In the super final, Caldwell became the first woman to land a quadruple twisting triple flip known as “The Daddy,” carrying nine tenths more in difficulty than any other competitor. She scored 109.29 points to top Australian Danielle Scott (94.47) and China’s Xu Mengtao (91.65). Xu and Scott have been the top two aerialists this season.

“Today was only the third time I’ve ever even tried [the jump],” Caldwell said, according to the International Ski Federation (FIS). “Before dropping in I was just thinking to myself, ‘This is my third one, at least if I crash I was doing something big and ballsy.'”

Lillis, aiming for his first Olympics in PyeongChang, is a surprise world champion. He owns one World Cup podium result, a runner-up in February 2016, and finished seventh and 24th in his two previous worlds appearances.

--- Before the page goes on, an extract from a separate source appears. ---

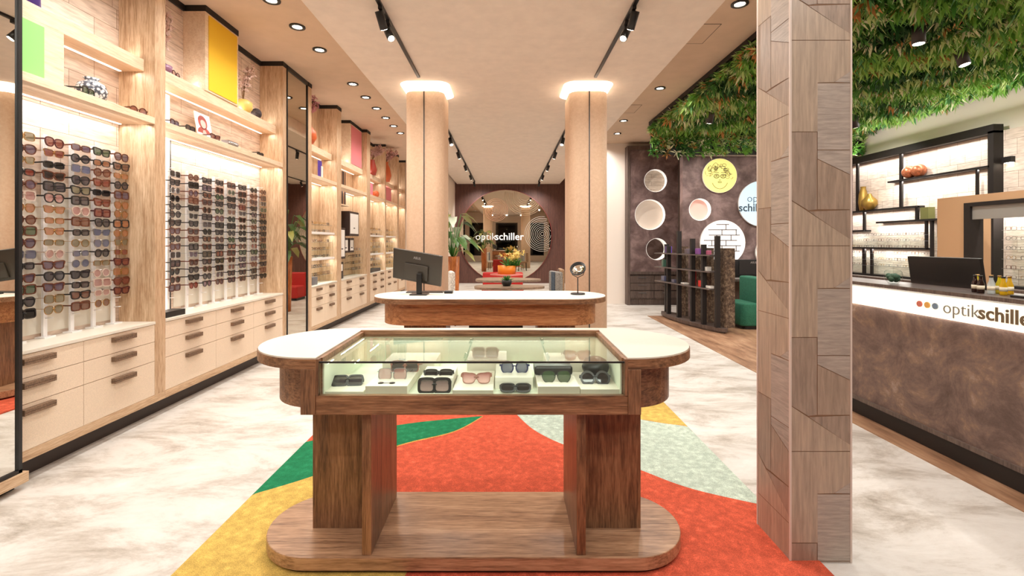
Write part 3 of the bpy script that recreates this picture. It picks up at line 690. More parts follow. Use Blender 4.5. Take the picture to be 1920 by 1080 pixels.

Lillis scored 125.79 in the men’s super final Friday, edging China’s Qi Guangpu (120.36) and Australian David Morris (114.93). Like Caldwell, Lillis performed a quadruple twisting triple flip, but ordering his twists and flips differently.

Qi won the previous two world titles. Morris is the 2014 Olympic silver medalist.

The U.S.’ only Olympic aerials titles came in 1998, when Stone and Eric Bergoust swept golds in Nagano. The sport has been on the Olympic program since 1994.